Tse’s story is set in the fictional Nevers – a name that recalls the internment camp where Walter Benjamin was held after the Nazi occupation of France. Like that camp Nevers is a sealed area, its closed borders separating the inhabitants from the outside world. Tse’s depiction of Nevers is a thinly-veiled, stand-in for Hong Kong and its features will be familiar to anyone who’s spent time there or knows its history, her descriptions of Nevers's city centre with its tall buildings and laser light shows are a perfect match for the view over Hong Kong Island at night. Tse’s Nevers was once colonised by the Western Valerians whose language dominated its elite and its educational centres but now it’s been handed back to the “motherland” Ksana which has replaced Valerian and the local Southern (Cantonese) language with its own. At the centre of Tse’s narrative are a low-level, floundering, middle-aged academic Professor Q, his outwardly-ordered wife Maria a high-ranking civil servant and Aliss a life-size, music-box ballerina. Their intertwining experiences form the bulk of Tse’s dream-like, enigmatic exploration of political upheaval, identity and self-delusion.

Professor Q and Maria seem settled, a decent apartment, sufficient finance, and for Q the changing Nevers remains a place suffused with “sunshine, dusty glass and the smell of bank notes.” However, Q has a secret, an erotic obsession with female dolls and automata that he indulges whenever he’s alone. But slowly Q’s world is upturned, there are ominous signs and disturbing symbols all around him, a bizarre painting that arrives at his office from an anonymous sender, students disappearing from his lectures, and the weird, underground auction that brings him to Aliss. Meanwhile the rigidly-organised Maria is unnerved by her office rapidly becoming a disturbing site of unexplained disappearances and hints of an appalling fate for the future Nevers.

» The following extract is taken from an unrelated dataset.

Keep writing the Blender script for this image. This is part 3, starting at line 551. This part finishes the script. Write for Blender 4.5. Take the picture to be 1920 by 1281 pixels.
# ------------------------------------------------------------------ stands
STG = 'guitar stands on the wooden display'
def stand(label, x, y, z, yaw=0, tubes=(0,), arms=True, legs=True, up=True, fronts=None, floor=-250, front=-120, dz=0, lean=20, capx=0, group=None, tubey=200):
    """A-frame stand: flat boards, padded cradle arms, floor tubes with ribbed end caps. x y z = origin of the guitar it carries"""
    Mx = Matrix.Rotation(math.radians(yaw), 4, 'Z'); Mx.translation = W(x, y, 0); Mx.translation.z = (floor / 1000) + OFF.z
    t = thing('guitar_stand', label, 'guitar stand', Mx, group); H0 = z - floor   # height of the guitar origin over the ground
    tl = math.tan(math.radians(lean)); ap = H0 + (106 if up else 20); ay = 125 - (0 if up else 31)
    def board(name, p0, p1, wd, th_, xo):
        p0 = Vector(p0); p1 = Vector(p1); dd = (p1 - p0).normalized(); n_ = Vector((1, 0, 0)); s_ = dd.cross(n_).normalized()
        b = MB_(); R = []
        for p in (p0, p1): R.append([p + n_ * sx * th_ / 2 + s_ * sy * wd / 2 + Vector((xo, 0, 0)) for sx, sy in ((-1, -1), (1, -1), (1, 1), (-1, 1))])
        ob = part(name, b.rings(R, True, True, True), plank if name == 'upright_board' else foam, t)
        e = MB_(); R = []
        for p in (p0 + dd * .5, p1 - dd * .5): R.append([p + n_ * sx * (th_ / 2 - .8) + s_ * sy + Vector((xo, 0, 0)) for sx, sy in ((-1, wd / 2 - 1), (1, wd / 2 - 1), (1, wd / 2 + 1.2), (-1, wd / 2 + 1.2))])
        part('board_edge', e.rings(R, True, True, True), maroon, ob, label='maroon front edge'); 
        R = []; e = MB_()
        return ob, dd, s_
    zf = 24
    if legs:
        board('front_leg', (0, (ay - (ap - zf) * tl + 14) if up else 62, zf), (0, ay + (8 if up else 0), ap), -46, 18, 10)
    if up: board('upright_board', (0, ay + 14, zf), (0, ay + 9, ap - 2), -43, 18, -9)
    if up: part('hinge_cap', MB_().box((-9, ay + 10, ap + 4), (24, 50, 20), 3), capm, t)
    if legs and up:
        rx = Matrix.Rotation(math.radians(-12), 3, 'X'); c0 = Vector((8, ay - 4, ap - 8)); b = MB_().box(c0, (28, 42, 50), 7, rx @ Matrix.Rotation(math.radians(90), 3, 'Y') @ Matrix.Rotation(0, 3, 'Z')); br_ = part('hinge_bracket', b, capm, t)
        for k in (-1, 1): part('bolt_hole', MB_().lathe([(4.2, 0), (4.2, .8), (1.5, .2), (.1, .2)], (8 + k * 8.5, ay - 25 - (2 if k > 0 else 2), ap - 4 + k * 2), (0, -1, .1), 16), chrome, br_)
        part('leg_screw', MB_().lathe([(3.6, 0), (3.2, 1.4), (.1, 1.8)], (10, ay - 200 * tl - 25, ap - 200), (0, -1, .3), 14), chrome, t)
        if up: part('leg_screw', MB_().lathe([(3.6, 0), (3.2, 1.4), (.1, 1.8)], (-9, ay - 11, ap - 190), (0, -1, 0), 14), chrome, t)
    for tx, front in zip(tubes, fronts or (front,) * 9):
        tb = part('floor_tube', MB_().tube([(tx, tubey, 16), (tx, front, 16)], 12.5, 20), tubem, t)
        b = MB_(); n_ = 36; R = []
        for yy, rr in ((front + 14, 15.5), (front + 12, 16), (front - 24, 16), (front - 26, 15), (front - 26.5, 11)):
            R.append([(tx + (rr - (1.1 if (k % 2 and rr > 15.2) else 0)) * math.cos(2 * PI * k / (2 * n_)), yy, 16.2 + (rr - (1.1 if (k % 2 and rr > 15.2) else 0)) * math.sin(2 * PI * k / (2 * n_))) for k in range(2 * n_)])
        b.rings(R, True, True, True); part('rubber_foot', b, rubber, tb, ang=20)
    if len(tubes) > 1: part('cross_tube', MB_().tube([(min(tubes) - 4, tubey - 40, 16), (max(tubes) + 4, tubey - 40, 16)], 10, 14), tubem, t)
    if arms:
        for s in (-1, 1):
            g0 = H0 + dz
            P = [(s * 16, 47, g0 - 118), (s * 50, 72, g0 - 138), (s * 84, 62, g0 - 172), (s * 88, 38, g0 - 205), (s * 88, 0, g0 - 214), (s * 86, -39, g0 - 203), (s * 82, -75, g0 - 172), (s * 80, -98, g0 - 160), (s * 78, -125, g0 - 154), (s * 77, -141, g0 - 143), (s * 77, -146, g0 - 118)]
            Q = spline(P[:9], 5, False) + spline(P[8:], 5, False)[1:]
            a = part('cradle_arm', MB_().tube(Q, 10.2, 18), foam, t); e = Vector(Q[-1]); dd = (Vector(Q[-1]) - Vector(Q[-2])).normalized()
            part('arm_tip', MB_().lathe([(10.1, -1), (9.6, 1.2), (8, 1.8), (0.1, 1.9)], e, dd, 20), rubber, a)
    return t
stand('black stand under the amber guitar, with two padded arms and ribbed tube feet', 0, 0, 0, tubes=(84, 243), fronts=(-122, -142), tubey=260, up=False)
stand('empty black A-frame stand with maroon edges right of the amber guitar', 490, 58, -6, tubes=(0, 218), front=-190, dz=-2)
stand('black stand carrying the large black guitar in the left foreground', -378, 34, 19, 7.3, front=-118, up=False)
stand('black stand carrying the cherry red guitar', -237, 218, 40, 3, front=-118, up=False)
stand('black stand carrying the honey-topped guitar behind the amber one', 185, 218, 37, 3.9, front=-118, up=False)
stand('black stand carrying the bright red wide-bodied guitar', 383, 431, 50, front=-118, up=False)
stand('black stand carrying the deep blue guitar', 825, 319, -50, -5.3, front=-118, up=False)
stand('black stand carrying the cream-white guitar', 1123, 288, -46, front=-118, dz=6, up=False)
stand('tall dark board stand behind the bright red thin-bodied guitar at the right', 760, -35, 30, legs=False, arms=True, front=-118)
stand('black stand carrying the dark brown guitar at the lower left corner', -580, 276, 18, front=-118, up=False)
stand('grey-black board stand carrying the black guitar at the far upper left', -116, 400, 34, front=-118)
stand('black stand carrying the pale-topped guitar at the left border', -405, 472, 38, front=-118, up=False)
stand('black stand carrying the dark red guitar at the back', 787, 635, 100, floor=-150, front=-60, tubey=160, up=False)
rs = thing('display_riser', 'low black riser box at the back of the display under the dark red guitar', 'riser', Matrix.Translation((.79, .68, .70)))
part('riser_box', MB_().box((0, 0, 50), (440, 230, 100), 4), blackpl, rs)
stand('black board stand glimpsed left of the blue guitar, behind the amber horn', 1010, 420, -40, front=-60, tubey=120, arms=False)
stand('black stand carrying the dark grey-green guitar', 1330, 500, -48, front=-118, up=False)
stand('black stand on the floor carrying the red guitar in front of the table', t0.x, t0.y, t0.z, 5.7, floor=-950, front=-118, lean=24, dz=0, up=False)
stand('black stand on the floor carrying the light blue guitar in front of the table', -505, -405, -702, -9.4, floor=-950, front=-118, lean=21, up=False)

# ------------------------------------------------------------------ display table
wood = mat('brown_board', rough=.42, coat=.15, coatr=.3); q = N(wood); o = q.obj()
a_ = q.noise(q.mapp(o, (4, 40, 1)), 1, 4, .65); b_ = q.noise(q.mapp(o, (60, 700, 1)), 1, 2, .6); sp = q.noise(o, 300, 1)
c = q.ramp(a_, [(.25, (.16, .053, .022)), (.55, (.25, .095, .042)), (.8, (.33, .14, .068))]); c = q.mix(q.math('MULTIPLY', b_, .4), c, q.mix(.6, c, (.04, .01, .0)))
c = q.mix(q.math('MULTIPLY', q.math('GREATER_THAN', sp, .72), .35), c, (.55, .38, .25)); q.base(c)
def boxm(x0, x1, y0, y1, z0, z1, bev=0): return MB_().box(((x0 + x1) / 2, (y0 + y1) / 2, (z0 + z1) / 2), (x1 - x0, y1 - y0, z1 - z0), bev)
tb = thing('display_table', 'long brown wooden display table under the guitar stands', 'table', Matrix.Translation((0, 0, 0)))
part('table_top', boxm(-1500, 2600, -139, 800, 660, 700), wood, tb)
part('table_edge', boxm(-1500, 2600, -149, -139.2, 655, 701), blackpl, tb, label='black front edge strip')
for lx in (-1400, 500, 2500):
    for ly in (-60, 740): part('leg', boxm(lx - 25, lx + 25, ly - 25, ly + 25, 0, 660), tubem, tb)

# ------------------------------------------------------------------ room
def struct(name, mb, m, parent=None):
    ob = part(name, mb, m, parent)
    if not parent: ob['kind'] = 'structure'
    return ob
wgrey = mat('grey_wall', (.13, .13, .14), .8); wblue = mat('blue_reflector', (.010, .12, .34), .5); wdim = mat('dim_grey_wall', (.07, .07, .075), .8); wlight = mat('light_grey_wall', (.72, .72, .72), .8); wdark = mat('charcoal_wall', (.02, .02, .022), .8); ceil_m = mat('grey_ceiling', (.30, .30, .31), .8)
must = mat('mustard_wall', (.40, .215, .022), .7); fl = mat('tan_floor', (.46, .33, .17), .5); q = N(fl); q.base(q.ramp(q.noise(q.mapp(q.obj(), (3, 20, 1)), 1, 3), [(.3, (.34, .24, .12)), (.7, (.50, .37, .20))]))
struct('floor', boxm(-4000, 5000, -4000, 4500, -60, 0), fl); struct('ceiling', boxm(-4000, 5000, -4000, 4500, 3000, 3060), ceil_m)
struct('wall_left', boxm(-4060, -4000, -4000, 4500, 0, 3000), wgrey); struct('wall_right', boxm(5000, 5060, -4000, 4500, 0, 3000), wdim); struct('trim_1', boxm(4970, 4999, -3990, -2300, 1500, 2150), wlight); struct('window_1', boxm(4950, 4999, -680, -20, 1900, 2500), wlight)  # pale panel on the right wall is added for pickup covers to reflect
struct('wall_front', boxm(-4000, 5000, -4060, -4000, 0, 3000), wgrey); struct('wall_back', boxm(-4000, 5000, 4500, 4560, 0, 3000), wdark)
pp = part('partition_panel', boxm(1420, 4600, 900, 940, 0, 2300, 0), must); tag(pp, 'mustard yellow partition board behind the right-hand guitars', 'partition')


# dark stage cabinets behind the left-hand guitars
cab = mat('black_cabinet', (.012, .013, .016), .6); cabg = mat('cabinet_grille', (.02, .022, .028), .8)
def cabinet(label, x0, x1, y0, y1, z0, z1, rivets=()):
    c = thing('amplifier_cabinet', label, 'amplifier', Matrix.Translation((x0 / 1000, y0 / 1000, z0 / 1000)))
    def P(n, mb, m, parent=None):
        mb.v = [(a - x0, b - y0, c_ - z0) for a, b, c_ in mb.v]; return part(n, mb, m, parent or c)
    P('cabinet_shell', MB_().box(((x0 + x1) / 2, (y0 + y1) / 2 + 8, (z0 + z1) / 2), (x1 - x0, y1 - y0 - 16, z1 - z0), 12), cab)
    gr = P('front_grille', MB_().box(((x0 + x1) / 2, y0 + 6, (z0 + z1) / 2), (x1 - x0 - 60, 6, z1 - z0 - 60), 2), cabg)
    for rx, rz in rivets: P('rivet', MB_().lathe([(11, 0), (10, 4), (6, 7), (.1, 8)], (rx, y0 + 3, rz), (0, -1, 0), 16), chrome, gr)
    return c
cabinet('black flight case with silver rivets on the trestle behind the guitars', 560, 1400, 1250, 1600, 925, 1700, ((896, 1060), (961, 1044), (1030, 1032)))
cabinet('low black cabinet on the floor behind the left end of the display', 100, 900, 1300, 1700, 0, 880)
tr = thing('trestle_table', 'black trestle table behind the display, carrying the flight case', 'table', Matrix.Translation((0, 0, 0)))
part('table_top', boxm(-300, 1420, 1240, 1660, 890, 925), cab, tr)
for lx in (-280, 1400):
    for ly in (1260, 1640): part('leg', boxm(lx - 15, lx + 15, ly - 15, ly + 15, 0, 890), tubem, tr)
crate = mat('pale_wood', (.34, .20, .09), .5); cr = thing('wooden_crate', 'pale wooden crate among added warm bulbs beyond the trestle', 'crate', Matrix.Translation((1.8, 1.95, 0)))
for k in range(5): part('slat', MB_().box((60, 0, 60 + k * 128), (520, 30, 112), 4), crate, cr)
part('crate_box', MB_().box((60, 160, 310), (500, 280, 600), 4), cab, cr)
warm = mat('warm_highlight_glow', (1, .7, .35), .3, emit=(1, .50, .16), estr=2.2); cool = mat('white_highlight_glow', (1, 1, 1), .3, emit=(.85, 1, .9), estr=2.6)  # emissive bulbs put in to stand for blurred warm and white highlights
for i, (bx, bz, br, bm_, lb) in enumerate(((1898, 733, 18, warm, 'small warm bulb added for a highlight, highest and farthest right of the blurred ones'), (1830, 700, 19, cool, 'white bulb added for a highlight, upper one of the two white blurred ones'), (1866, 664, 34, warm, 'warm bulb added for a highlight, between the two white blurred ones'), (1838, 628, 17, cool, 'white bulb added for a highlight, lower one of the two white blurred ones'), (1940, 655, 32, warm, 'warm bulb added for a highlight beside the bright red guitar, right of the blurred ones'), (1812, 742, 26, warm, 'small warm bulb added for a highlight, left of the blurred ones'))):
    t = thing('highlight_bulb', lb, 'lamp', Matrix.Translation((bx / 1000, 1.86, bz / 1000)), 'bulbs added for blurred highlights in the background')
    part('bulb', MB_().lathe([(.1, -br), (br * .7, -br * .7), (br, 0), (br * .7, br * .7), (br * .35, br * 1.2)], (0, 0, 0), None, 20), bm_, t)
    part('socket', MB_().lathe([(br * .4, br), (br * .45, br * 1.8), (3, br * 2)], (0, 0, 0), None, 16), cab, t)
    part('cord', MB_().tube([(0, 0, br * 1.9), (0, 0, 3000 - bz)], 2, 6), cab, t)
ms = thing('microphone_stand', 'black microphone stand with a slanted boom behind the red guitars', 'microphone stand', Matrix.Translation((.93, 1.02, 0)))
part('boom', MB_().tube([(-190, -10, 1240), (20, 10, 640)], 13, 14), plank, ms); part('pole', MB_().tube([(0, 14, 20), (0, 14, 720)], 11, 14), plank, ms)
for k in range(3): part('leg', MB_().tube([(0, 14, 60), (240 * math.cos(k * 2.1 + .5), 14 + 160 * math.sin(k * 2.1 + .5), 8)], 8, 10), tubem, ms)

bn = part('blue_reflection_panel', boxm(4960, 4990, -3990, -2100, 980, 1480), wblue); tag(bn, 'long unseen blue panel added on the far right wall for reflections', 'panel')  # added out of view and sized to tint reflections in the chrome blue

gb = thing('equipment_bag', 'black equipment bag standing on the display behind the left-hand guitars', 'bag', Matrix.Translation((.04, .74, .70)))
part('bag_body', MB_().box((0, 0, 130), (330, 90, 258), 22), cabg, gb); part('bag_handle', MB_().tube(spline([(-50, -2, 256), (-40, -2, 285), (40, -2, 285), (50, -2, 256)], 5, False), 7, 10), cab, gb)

For the most part, I was quite caught up in this, partly because of my own links to Hong Kong, enjoying its moments of wry humour and absurdist passages. Using fantasy to address political concerns, particularly in contexts where these concerns can’t be directly addressed, is a well-worn tradition from Lao She’s Cat Country onwards, so it’s probably not surprising that this reminded me so strongly of aspects of Yan Ge’s Strange Beasts of China: another recent book indirectly critiquing China’s authoritarian policies. Tse is explicitly building on her own involvement in Hong Kong’s Umbrella Movement here. Woven into Tse’s novel are strands from a variety of forms from fairy tale and allegory to Greek myth, echoes of Pygmalion and Galatea jostling with strands from Hoffman’s “The Sandman” albeit with an unexpected, grubbily-Nabokovian tinge. In many ways the result’s fascinating and inventive but I also found it a little slippery and sometimes quite heavy-handed, particularly in Tse’s more anarchic closing sections. And I’m not entirely convinced by Tse’s conclusion. But despite my reservations I still think it’s very much worth reading particularly for fans of writers like Yoko Tawada or Camilla Grudova. Translated here by Natascha Bruce.